Citizen marketers and citizen celebs
Apr 27th, 2008 by handolio
I’m used to celebrity endorsements, or even celebrity beauty journalist endorsements, but I’d normally expect recommendations from my friends to come up in conversation. Tooling around on Facebook, then, I had a bit of a double-take at this advert, which recommends a range of health supplements on a friend’s behalf.
Anyone else had one of these yet? If so, how did it make you feel? Did it seem natural or clumsy? Did it make you more likely to respond to the advert?
Did it make you check the things you’re a fan of, perhaps, and reconsider whether you’d be happy to advocate them to your friends?
Citizens’ advice
But it’s a crazy, topsy-turvy 2.0 world. Just as you might find yourself used in an advert, it’s easier than ever to create your own, or to put other people’s on your website.
I’m not a fan of the condescension implicit in citizen journalist, but it’s clearly not just journalism that everyone can have a go at. You don’t need much nouse to knock up a Facebook advert, or one on Google Adwords for that matter, so we’re all marketers, whether we need them or not.
Of course, we definitely don’t need celebrity endorsement, but if Web 2.0 makes us citizen journalists and citizen marketers, it apparently makes us citizen celebrities, too.
Grow your own
In the spirit of adventure, I decided to have a go at creating my own Facebook ad. If you’re interested, here are the steps involved.

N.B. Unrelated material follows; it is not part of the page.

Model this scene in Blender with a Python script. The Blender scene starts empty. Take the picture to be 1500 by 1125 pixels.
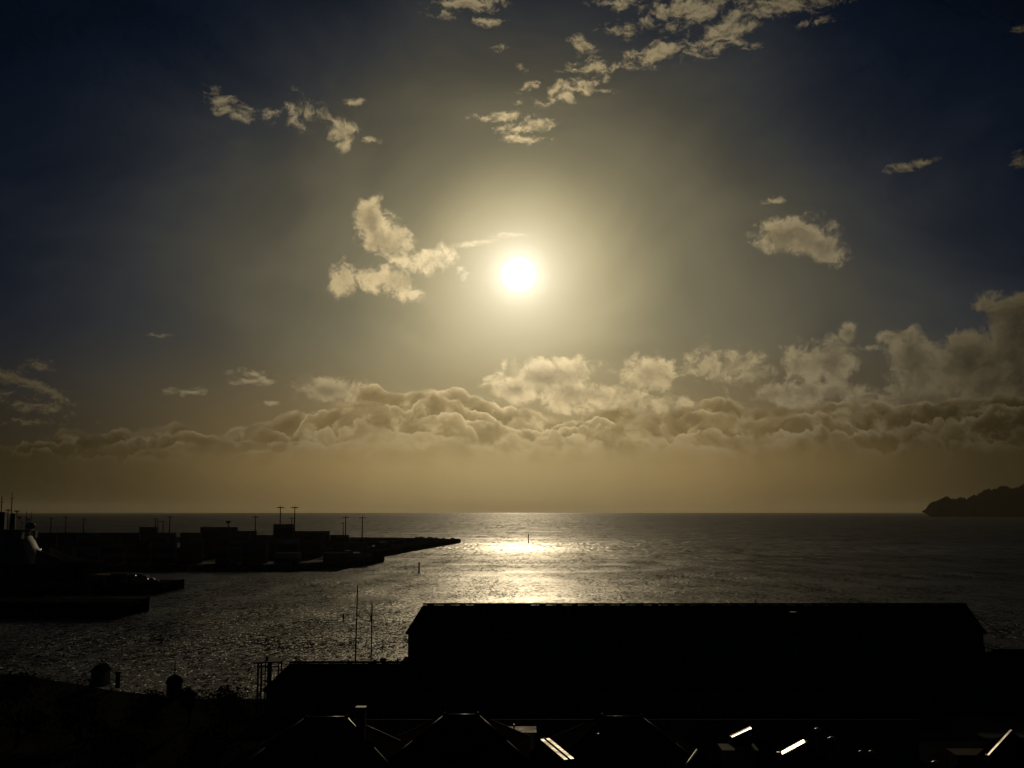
import bpy, math, random
from mathutils import Vector, Matrix
random.seed(7)
S = bpy.context.scene
COL = S.collection
R = math.radians

# ------------------------------------------------------------------ camera
F = 1667.0                       # focal length in pixels of the 1500 px wide photograph
CAMZ = 28.0
PITCH = math.atan(187.5 / F)
cam_d = bpy.data.cameras.new("camera"); cam = bpy.data.objects.new("camera", cam_d); COL.objects.link(cam)
cam.location = (0, 0, CAMZ); cam.rotation_euler = (R(90) + PITCH, 0, 0)
cam_d.sensor_width = 36; cam_d.lens = 36 * F / 1500; cam_d.clip_start = 0.5; cam_d.clip_end = 80000
S.camera = cam

def ray(px, py):
    a = (px - 750) / F; b = (562.5 - py) / F
    c, s = math.cos(PITCH), math.sin(PITCH)
    return Vector((a, c - b * s, s + b * c))
def at(px, py, Y):
    """world point seen at a photo pixel, Y metres ahead"""
    d = ray(px, py); return Vector((d.x / d.y * Y, Y, CAMZ + d.z / d.y * Y))
def ground_at(px, py, z):
    d = ray(px, py); t = (z - CAMZ) / d.z
    return Vector((d.x * t, d.y * t, z))
def azel(px, py):
    d = ray(px, py).normalized()
    return math.atan2(d.x, d.y), math.asin(d.z)

SUN = ray(760, 402).normalized()
SUN_EL = math.asin(SUN.z); SUN_AZ = math.atan2(SUN.x, SUN.y)

# ------------------------------------------------------------------ exposure and light
S.view_settings.view_transform = 'Standard'; S.view_settings.look = 'None'
S.view_settings.exposure = -4.3; S.view_settings.gamma = 1.0; S.view_settings.use_curve_mapping = False
S.render.engine = 'CYCLES'
S.cycles.use_denoising = True
S.cycles.max_bounces = 5; S.cycles.diffuse_bounces = 2; S.cycles.glossy_bounces = 2
S.cycles.volume_bounces = 0; S.cycles.sample_clamp_direct = 0; S.cycles.sample_clamp_indirect = 6
S.cycles.caustics_reflective = False; S.cycles.caustics_refractive = False

sun_d = bpy.data.lights.new("sun", 'SUN'); sun_d.energy = 5.0; sun_d.angle = R(0.53); sun_d.color = (1.0, 0.80, 0.50)
sun_o = bpy.data.objects.new("sun", sun_d); COL.objects.link(sun_o)
sun_o.rotation_euler = SUN.to_track_quat('Z', 'Y').to_euler(); sun_o.location = (0, 0, 200)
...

Sorry for the dreadful formatting, by the way – click on any of the pics to see the full-size grab.
1) What do you want to advertise? I’m not proud: A leg-up won’t hurt Hackbash.
2) Who do you want to sell it to? You can target people by location, age, sex, education and workplace. Interestingly, you can also target by more personal things: interests (no match for ‘pedantry’, I’m disappointed to note), and relationship status.
3) Create your ad. You can attach a picture, or just write some suitably provocative text. You can’t use ‘Facebook’, I discovered, and the character count is pretty modest.
It’s here that you can choose to add Social actions, which is what Facebook calls the auto-generated endorsements that piqued my interest. There’s a Facebook FAQ with more on how these work.
4) Set your budget. You can choose a pay-per-click model, or pay for every 1,000 impressions. What’s interesting here (at least to a marketing n00b like me) is that you can start cheap, limiting your daily ad spend to about £2.50. I’m inclined to take the suggested bid price with a pinch of salt – Facebook advertising hasn’t exactly set the world alight, and when I ran through the process again the suggested bid had gone up by 37%. Hmmm.
Incidentally, I didn’t publish the advert. I’m the target demographic, and I would have ignored it.